Worauf wir uns einigen könnten: Diese Debatte ist kein Religionskrieg. Wir streiten nicht um reine Lehren, sondern um kulturelle Theorien, verschiedene Arten, die Welt zu sehen. Wann immer wir kulturtheoretische Begriffe auf konkrete Personen oder Situationen anwenden, missbrauchen wir sie für eine Agenda. Empathie und Vertrauen, die Fähigkeit zuzuhören und auch Unterschiede stehen zu lassen, sind Voraussetzungen, damit eine Diskussion überhaupt zu etwas anderem führen kann als zerschlagenem Porzellan und zugeschlagenen Türen.

Es gibt viele Gründe, warum Deutschland seit 20 Jahren in LGBTIQ*-Fragen gesellschaftlich zurückfällt. Unsere Art, miteinander umzugehen, spielt eine nicht unwichtige Rolle dabei. Die Vielfalt in der eigenen Minderheit wertzuschätzen, auch um den Preis, dass die eigene Art zu denken nicht zur Grundlage für das Handeln aller wird und trotzdem themenbezogen gemeinsam direkt zu agieren, ist aber auch ein Teil internationaler LGBTIQ*-Geschichte. ACT UP zum Beispiel wird in diesen Tagen dreißig Jahre alt.

Wenn also diejenigen, die sich grundsätzlich auf ein paar Freiheitswerte einigen können, sich pragmatisch mit den Fragen und Problemen beschäftigten, mit denen uns die Gesamtgesellschaft konfrontiert, dann wäre viel geholfen und Unerhörtes erreicht. Eine Debatte nämlich, die zunächst einmal um die Fragen kreist: Was sind unsere Gemeinsamkeiten? An welche Punkte in unserer Geschichte können wir anknüpfen? Was ist als Nächstes zu tun? Und, nicht zu vergessen: Wer macht’s?

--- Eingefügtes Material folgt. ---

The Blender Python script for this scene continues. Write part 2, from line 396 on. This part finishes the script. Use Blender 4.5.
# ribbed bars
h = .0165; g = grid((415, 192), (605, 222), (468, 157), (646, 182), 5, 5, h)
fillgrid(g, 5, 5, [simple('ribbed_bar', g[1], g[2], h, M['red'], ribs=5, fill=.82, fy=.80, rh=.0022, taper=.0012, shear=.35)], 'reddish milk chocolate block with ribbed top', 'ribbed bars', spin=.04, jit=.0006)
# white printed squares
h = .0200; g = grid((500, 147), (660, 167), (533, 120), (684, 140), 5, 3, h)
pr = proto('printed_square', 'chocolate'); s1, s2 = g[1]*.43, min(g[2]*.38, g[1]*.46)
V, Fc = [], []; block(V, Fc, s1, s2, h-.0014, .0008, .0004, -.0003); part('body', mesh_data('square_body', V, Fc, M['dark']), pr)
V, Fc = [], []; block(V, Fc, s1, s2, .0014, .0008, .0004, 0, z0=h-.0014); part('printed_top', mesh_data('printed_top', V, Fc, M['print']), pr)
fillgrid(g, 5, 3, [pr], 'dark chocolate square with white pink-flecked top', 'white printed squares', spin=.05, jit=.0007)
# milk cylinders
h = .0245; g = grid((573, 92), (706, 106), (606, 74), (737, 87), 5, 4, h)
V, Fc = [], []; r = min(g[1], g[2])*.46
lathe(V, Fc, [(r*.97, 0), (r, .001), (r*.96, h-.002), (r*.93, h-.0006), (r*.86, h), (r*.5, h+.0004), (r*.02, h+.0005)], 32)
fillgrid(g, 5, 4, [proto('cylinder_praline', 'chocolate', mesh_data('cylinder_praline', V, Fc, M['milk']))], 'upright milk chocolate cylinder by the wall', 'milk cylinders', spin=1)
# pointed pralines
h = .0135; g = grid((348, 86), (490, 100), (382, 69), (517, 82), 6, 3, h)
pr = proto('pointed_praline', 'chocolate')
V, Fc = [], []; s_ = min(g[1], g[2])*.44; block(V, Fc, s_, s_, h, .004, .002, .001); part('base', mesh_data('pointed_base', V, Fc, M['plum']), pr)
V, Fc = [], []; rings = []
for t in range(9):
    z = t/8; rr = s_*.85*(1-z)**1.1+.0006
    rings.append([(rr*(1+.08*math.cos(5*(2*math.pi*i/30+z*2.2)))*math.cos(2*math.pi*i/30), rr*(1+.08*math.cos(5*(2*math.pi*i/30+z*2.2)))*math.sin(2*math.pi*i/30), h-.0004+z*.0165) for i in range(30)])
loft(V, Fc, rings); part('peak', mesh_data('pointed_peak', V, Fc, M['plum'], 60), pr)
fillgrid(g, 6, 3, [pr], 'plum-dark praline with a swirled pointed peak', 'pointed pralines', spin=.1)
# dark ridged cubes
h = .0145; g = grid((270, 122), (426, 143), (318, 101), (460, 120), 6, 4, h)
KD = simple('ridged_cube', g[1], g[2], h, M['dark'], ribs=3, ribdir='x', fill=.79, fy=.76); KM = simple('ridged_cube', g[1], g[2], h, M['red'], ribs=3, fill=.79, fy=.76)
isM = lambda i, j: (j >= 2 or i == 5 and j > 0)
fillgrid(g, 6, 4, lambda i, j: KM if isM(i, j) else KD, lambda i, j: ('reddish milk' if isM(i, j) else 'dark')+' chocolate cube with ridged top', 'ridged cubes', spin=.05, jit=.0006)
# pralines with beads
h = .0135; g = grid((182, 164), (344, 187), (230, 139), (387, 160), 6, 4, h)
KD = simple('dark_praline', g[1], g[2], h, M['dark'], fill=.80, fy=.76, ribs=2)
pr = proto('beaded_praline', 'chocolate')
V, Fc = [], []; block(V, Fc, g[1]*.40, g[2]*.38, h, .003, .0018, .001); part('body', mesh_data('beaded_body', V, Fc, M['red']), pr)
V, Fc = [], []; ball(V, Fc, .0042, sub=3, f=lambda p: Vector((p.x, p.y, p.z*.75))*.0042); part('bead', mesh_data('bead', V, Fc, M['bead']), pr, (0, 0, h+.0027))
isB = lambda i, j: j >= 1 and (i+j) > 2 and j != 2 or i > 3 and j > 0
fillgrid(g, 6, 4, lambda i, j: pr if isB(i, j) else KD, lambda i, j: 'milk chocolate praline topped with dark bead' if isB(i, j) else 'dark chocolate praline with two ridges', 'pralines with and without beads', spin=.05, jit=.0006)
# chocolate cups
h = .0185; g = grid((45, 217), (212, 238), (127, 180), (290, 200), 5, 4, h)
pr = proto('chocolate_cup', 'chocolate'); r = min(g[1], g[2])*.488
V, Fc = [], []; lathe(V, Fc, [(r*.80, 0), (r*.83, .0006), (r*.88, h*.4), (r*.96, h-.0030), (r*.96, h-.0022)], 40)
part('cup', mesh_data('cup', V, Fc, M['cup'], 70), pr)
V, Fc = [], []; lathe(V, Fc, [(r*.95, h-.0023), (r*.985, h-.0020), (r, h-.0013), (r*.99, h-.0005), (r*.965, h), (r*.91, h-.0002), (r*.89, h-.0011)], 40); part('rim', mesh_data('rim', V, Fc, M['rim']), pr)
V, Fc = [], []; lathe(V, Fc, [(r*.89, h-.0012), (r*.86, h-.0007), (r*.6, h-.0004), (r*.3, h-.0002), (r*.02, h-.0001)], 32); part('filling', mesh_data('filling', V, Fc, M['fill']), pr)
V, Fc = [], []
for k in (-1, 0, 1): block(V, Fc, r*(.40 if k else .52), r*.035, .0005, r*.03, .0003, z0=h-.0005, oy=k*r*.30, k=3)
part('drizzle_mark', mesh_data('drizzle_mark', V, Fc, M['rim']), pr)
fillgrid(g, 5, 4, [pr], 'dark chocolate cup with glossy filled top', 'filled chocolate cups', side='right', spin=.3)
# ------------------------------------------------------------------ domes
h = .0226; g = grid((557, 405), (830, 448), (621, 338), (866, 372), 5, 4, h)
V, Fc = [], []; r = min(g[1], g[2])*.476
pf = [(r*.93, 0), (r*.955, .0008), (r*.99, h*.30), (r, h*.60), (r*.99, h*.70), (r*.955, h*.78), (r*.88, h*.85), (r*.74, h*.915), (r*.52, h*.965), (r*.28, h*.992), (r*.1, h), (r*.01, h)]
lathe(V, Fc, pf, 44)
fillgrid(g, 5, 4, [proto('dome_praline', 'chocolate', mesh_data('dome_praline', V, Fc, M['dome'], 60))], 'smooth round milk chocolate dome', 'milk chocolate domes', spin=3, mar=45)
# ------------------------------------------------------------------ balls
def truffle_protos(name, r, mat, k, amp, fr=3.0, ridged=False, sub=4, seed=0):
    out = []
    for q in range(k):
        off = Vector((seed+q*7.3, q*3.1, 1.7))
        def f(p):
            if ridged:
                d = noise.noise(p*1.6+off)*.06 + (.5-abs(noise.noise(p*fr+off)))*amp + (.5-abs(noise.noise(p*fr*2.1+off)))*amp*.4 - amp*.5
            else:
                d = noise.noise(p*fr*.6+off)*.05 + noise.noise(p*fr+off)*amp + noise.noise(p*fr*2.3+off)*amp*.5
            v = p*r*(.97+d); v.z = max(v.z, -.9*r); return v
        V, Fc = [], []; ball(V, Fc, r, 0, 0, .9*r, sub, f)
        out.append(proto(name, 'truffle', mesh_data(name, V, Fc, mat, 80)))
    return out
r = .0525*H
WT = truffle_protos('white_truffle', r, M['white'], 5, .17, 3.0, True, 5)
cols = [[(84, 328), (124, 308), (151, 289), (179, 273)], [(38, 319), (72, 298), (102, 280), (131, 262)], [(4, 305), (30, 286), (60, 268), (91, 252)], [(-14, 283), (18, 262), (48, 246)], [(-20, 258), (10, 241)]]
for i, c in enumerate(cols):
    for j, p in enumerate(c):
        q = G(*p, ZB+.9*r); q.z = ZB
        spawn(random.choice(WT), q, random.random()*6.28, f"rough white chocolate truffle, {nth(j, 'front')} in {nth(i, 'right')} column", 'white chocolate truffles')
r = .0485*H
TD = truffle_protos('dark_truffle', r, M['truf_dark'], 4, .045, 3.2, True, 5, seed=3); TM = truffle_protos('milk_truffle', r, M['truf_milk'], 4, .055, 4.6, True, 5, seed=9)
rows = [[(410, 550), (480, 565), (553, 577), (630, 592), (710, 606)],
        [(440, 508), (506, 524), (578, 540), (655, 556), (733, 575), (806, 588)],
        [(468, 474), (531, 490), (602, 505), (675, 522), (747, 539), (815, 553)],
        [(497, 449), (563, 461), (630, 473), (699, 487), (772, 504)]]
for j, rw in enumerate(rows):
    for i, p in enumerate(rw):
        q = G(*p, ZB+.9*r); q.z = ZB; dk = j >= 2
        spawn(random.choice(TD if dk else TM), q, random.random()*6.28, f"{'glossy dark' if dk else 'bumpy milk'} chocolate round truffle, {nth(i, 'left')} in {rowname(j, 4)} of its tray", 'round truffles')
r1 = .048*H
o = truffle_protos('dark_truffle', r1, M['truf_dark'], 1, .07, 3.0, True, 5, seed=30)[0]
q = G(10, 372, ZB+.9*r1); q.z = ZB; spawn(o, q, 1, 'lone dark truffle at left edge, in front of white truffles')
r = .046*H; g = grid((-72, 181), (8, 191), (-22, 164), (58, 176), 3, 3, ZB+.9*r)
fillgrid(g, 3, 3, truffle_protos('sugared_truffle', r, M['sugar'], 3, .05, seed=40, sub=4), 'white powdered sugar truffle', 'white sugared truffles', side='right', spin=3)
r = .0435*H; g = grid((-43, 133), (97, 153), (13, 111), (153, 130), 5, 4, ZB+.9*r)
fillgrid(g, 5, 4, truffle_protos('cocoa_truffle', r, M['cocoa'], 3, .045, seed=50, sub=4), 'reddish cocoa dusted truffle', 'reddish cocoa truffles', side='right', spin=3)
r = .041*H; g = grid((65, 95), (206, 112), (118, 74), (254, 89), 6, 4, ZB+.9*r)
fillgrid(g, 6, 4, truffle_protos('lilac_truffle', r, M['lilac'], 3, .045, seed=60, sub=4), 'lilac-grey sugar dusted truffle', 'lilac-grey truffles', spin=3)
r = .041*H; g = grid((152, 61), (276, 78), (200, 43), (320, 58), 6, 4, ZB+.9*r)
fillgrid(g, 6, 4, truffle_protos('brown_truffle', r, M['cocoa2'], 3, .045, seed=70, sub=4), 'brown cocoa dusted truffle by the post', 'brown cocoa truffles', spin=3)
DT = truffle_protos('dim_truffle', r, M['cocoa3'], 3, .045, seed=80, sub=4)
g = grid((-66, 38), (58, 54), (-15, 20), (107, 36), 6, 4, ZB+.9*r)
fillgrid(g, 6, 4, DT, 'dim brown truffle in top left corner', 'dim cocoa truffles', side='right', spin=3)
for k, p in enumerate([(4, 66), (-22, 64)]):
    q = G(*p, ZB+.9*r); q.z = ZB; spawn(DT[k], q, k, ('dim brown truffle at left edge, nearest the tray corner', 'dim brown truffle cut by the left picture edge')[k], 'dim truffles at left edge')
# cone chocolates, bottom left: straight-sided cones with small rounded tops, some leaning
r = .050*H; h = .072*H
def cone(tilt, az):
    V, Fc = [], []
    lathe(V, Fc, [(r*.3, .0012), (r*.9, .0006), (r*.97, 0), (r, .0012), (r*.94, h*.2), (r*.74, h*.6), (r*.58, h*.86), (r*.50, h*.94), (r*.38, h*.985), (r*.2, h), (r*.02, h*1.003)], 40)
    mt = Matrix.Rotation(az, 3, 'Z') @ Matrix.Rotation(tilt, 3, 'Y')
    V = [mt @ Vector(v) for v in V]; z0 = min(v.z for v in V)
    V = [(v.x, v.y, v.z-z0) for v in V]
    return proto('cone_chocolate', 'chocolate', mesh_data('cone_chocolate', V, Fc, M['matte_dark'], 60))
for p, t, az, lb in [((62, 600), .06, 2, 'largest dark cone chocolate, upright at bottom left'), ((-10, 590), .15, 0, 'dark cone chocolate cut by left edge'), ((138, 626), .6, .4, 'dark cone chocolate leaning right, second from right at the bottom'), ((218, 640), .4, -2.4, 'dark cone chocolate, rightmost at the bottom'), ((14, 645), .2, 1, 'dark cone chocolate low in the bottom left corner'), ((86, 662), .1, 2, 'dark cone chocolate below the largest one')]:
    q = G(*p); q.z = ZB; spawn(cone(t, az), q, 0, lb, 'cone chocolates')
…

Es gibt so viel zu tun, man möchte verzweifeln. Die Bedrohung durch rechte Ideologien ist so real wie lange nicht. In Europa werden aktuell schwule Männer – oder wen sie dafür halten – wieder in KZs gesperrt. Deutschland hat menschenverachtende Trans*-Gesetze, unsere Teenager-Suizidraten sind immer noch achtmal so hoch wie der Durchschnitt, der alltägliche Rassismus - auch in der Szene – noch immer kaum ein Thema. Es gibt keine Rechtsgleichheit für gleichgeschlechtliche Paare, und, und, und. Ich bin mir sicher: In unseren gemeinsamen Kämpfen können wir noch viel mehr übereinander und voneinander lernen als in unseren Debatten!